Par conséquent, le Président Karzaï est incapable de tenir tête à l’Ulema, le conseil religieux conservateur de l'Afghanistan, qui exerce un pouvoir politique disproportionné dans tout le pays. Les traditionalistes imposent leurs valeurs par un acte politique, dans le cas du gouvernement Karzaï, ou par la force, dans le cas des talibans. Ainsi, une nouvelle loi permet au mari d'affamer sa femme si elle refuse d'avoir des rapports sexuels, et l'oblige à obtenir l'autorisation de son mari pour aller travailler. Les magasins de musique et autres lieux de vente de produits « immoraux », tels que les DVD, sont des cibles fréquentes de la violence et de la persécution. Le Ministre de la culture du pays a traîné un réseau de télévision privé au tribunal pour mettre fin à la diffusion de ses feuilletons de Bollywood.

Pourtant les Afghans n’avaient-ils pas promulgué en 2004 une constitution de type occidental qui garantit la liberté politique et religieuse?

En fait, non. La Constitution consacre le pays comme un État islamique.
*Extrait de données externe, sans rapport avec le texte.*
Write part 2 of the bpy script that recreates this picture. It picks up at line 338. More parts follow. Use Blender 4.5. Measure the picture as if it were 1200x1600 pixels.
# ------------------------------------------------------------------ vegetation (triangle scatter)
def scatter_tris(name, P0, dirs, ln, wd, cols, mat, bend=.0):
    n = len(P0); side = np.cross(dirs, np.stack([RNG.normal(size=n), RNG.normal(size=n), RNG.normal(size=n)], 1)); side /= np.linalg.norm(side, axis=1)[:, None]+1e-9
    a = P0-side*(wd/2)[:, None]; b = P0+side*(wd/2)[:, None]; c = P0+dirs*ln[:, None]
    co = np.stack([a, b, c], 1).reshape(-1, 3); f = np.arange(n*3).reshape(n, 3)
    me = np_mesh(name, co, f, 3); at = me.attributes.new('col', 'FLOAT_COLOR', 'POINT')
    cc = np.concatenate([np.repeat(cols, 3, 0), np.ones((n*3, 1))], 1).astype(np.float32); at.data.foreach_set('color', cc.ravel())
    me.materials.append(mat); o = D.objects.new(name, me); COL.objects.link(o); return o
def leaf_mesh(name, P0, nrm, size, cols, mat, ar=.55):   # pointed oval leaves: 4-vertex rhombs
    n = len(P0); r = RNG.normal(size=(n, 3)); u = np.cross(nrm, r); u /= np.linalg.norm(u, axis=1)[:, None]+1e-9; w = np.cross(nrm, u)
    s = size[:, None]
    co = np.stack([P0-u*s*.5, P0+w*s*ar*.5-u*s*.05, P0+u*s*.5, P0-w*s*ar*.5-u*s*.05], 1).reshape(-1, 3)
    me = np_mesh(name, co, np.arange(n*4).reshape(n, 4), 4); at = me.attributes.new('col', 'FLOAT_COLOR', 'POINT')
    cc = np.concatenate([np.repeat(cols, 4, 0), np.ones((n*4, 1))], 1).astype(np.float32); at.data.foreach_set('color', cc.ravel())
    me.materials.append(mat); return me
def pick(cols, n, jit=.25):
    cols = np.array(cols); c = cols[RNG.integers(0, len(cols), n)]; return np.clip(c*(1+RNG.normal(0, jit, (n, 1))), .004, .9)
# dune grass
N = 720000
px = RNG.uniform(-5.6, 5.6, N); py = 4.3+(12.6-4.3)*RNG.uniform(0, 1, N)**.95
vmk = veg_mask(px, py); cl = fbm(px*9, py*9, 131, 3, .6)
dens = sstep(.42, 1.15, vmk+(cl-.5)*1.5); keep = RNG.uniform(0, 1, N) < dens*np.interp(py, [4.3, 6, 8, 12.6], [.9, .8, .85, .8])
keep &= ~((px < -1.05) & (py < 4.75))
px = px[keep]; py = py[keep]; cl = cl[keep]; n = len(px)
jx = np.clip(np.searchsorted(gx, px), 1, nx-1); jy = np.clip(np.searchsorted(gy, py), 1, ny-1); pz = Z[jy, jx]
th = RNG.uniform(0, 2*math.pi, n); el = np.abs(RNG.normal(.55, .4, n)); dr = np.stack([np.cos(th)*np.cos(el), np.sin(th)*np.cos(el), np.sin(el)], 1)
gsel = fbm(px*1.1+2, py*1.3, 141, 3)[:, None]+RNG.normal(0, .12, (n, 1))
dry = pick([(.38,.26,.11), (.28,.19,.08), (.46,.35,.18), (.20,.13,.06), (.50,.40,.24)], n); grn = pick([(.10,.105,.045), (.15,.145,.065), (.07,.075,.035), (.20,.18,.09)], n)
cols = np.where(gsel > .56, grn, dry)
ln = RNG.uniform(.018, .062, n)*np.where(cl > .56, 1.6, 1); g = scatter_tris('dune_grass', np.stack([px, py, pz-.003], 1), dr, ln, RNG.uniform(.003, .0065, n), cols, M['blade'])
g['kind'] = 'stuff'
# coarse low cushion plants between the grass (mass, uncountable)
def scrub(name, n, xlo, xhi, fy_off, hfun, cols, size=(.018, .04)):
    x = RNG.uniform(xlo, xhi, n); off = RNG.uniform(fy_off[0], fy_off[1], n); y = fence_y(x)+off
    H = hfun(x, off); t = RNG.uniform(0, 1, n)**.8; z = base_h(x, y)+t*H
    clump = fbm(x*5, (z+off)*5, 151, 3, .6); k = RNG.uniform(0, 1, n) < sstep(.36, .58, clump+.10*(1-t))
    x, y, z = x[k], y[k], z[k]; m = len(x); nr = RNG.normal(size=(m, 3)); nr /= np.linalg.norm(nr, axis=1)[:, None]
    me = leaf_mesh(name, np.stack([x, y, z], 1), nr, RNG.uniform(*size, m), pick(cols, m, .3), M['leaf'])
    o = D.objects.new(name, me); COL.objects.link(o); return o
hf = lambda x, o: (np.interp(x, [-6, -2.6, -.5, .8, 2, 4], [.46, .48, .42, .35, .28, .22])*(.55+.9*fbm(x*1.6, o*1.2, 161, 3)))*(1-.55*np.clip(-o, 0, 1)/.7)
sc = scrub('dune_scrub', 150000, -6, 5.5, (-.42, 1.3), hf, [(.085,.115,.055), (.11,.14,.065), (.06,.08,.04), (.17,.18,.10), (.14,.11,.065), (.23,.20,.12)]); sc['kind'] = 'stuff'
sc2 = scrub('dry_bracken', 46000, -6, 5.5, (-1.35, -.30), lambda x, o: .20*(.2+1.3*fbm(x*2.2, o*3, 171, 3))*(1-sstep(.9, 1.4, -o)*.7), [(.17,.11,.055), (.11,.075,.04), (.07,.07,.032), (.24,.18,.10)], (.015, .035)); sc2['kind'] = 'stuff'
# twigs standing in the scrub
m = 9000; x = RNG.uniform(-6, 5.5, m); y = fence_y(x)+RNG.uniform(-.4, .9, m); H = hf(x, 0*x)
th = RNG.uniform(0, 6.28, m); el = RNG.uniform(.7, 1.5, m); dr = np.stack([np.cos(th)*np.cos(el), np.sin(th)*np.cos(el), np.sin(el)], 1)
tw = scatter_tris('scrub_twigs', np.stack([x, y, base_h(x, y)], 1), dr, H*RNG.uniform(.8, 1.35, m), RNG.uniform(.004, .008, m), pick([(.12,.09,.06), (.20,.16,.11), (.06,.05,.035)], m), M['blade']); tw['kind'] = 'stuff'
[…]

Même si une clause stipule que chaque citoyen afghan a droit à la liberté religieuse – un passage souvent mis en avant pour le public occidental - un passage beaucoup plus important déclare la Charia fondamentaliste être la loi suprême du pays.

Les néo-conservateurs américains ont passé les dix dernières années à proclamer les libertés universelles dont jouissent les démocraties à travers le monde. Le problème est que la culture politique afghane ne célèbre pas du tout de telles libertés. C'est une culture non libérale qui récompense les chefs de guerre avec un poste politique, qui nécessite des quotas pour garantir la représentation des femmes au parlement, et tolère une corruption généralisée presqu’indescriptible. A ce propos, le président Karzaï préside le cinquième gouvernement le plus corrompu du monde, selon une étude de la Brookings Institution. L'an dernier, son gouvernement a réussi à «perdre» 60% de son revenu annuel, un pourcentage sidérant…

Ce qui est en train de se passer aujourd'hui en Afghanistan est un affront aux partisans de la liberté. Mais ce n'est pas un affront à la plupart des Afghans. Pendant des siècles, la politique en Afghanistan a été - et continuera d'être pour l'avenir prévisible, peu importe combien d'élections «libres» auront lieu – fondée sur l'identité ethnique et l'adhésion stricte à l'islam. Les loyautés tribales et le conservatisme religieux subordonneront toutes les autres valeurs.

Dans les mosquées de Kaboul, les fidèles écoutent leurs prêcheurs soutenir vigoureusement les politiques sociales antilibérales, y compris la citoyenneté de seconde classe pour les femmes et la persécution des homosexuels. Les prêcheurs disent ce qu'une grande majorité d'Afghans considèrent à la fois comme approprié et juste.

On ne peut tout simplement parachuter la démocratie libérale dans un pays comme l'Afghanistan et s'attendre à ce qu’elle prenne racine. L'élection présidentielle est la dernière démonstration de ce fait persistant.

Patrick Basham est analyste au CATO Institute.